As the Red Sox get set to play a weekend series against the San Diego Padres, you’re gonna hear a lot of Sox fans talking about Xander Bogaerts. Some will say how much they wish he was still part of our team. Others will say how the Red Sox made the right move by not locking him up for as long as the Padres were willing to. And the pro- and anti-X-Man rhetoric will fly. But one thing I’m not gonna do is feel bad about missing Xander Bogaerts.

Ever since he ascended from Pawtucket into the Red Sox’ starting lineup and hung tight in the 2013 postseason, becoming one of the more reliable bats as we churned our way to the World Series trophy, I’ve been a fan. His soft spoken demeanor, his pie-eyed love of the game, the fact that he speaks more languages than some Harvard professors, the maturity and professionalism that makes us sometimes forget that when he first came up he wasn’t old enough to purchase a round of Miller Lites at the Baseball Tavern. It’s all good stuff.

The surest sign of his strength was how he kept it together in 2014, when he stumbled out of the gate and had all of Red Sox Nation calling for his head (or at least his demotion). A few months after getting his ring, he lost his job to Stephen Drew. A lesser cat might have been broken, or at the very least burned every bridge he’d just crossed to every local sportswriter who’d listen. But the kid persevered, and the fact that he was an All-Star just two seasons later is a feel-good story that even people who hate feel-good stories should feel good about.

In the haze of his struggles it was easy to lose sight of just how smoothly he slid into our hearts and minds during the 2013 postseason. Cast among the superstars and journeyman players on the sport’s biggest stage, he looked at times like a seasoned vet. Calm, cool, collected and making shit happen. And he brought the lumber:

Some fans don’t look back. Once a player changes his laundry, whether by personal choice or ownership decision, they’re dead to them.

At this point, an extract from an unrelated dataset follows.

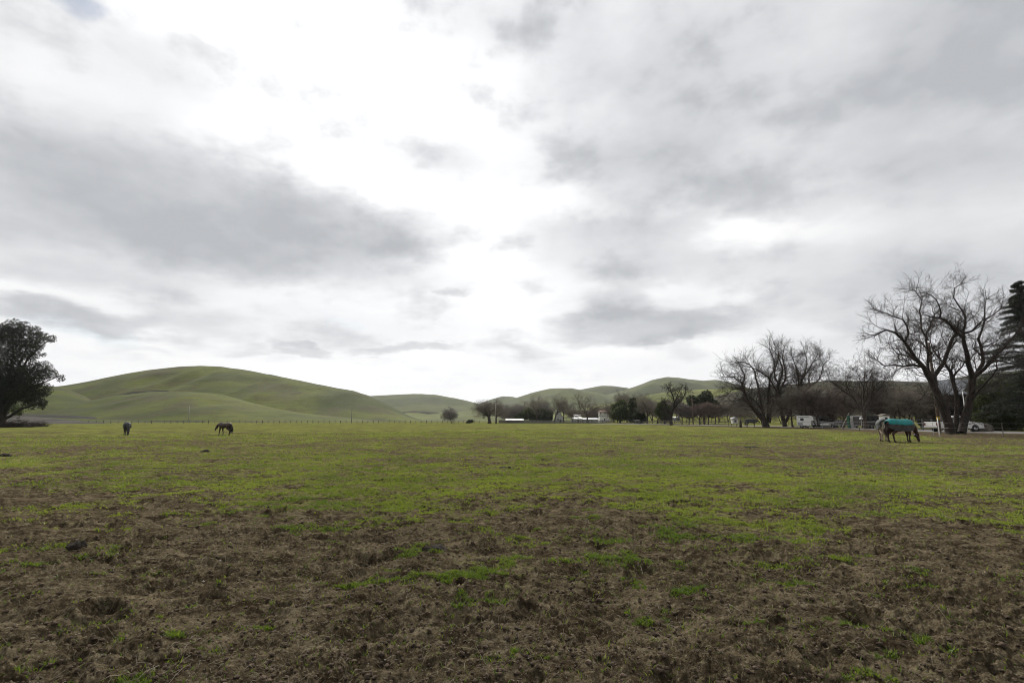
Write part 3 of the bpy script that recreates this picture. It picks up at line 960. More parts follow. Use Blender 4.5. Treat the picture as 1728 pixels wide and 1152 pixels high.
# --- the big bare tree at the right, forked from the ground
traced_tree('bare_tree', 'tallest bare tree with two heavy limbs forked from the ground beside the white pickup', (1612, 731), 54, [
    (11, 8, (0, -.2), [(1604, 731), (1600, 716), (1593, 692), (1586, 674), (1579, 656)]),
    (8, 1.6, (-.2, -2.5), [(1579, 656), (1566, 633), (1553, 612), (1545, 602), (1537, 593), (1528, 577), (1521, 563), (1504, 549), (1488, 543), (1472, 550)]),
    (4.5, 1.1, (-.2, 1.8), [(1572, 643), (1563, 615), (1562, 580), (1560, 562), (1562, 548), (1569, 530), (1575, 515)]),
    (3.2, 1, (-1, -3.5), [(1545, 602), (1530, 592), (1518, 588), (1507, 586), (1509, 596)]),
    (3.0, 1, (-1, 1.5), [(1550, 609), (1535, 607), (1519, 610), (1500, 607), (1484, 609), (1470, 598)]),
    (2.6, 1, (-1.8, -1), [(1521, 563), (1527, 551), (1524, 537), (1516, 525), (1502, 520), (1482, 512)]),
    (2.6, .9, (1, 3), [(1561, 562), (1552, 540), (1550, 523), (1547, 509), (1551, 490), (1540, 474)]),
    (2.2, .9, (-1, 2.5), [(1562, 585), (1553, 570), (1540, 562), (1528, 560)]),
    (6, 3, (0, 1.8), [(1577, 652), (1574, 628), (1589, 606), (1600, 580), (1606, 560), (1614, 548)]),
    (3, 1, (1.8, 3.5), [(1600, 580), (1608, 570), (1616, 562), (1612, 545)]),
    (9, 8, (0, .8), [(1622, 731), (1628, 710), (1636, 685), (1641, 660), (1643, 634)]),
    (6.5, 3.5, (.8, 0), [(1643, 634), (1637, 606), (1635, 590), (1629, 568), (1626, 556), (1615, 548)]),
    (4, 1, (0, -3), [(1626, 556), (1615, 548), (1604, 534), (1595, 525), (1583, 521), (1567, 520), (1554, 515)]),
    (2.2, .8, (-2, -4), [(1583, 521), (1587, 513), (1585, 500), (1578, 488), (1567, 480)]),
    (3.6, .8, (0, 2.2), [(1626, 556), (1628, 535), (1630, 521), (1624, 510), (1618, 496), (1609, 485), (1611, 468), (1623, 459)]),
    (2.8, .8, (0, -2), [(1629, 550), (1642, 545), (1650, 538), (1662, 526), (1678, 518), (1695, 505)]),
    (5, 1, (.8, 3), [(1643, 633), (1650, 620), (1660, 604), (1661, 588), (1656, 571), (1653, 560), (1659, 546), (1664, 526), (1665, 508), (1668, 488)]),
    (5, 1.2, (.8, -1.2), [(1647, 629), (1664, 614), (1678, 600), (1686, 588), (1700, 574), (1712, 562), (1724, 548)]),
    (2.4, .9, (-1, -2.5), [(1678, 600), (1694, 600), (1711, 604), (1728, 610)]),
    (2.2, .8, (1, 2), [(1660, 590), (1645, 578), (1652, 575), (1664, 574), (1680, 568), (1692, 560)]),
    (6, 4, (.5, 1.5), [(1614, 731), (1615, 690), (1614, 657), (1607, 632), (1604, 620)]),
    (3.5, .9, (1.5, 3), [(1604, 620), (1594, 607), (1581, 593), (1572, 578), (1567, 565)]),
    (3, .9, (1.5, 0), [(1608, 630), (1614, 622), (1622, 612), (1628, 604)]),
    (3.2, 1, (.5, -2.5), [(1633, 684), (1650, 660), (1664, 645), (1681, 626), (1689, 612), (1686, 600)]),
    (2, .8, (-.5, -3), [(1596, 700), (1583, 672), (1570, 660), (1556, 662)]),
    (1.8, .8, (.5, 3), [(1640, 668), (1652, 655), (1668, 652), (1685, 640)]),
], 11, BARK, TWIG, 2.1, 3, 0.0085, 1.0, .93, wig=.15, angle=(25, 65), kids=0.85)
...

And there are a few players (guys like Ellsbury, Gonzalez and Sandoval) that it’s easy for me to feel that way about. But X was different. I don’t consider thinking out loud that I wish he was still on our side a sign of weakness — especially after watching Kiké loft a few throws to first base into the stratosphere. I consider it appreciating a good kid who played good baseball for us.

Folks who are happy he’s gone to the Padres, that’s great; you’re entitled to whatever lunacy makes you happy, be it motorized bologna or drawing up VORP charts. But I’ll keep right on wearing my X-man shirt, planning my trip to Aruba to check out his walk of fame star, and living my life as Bogaertishly as possible.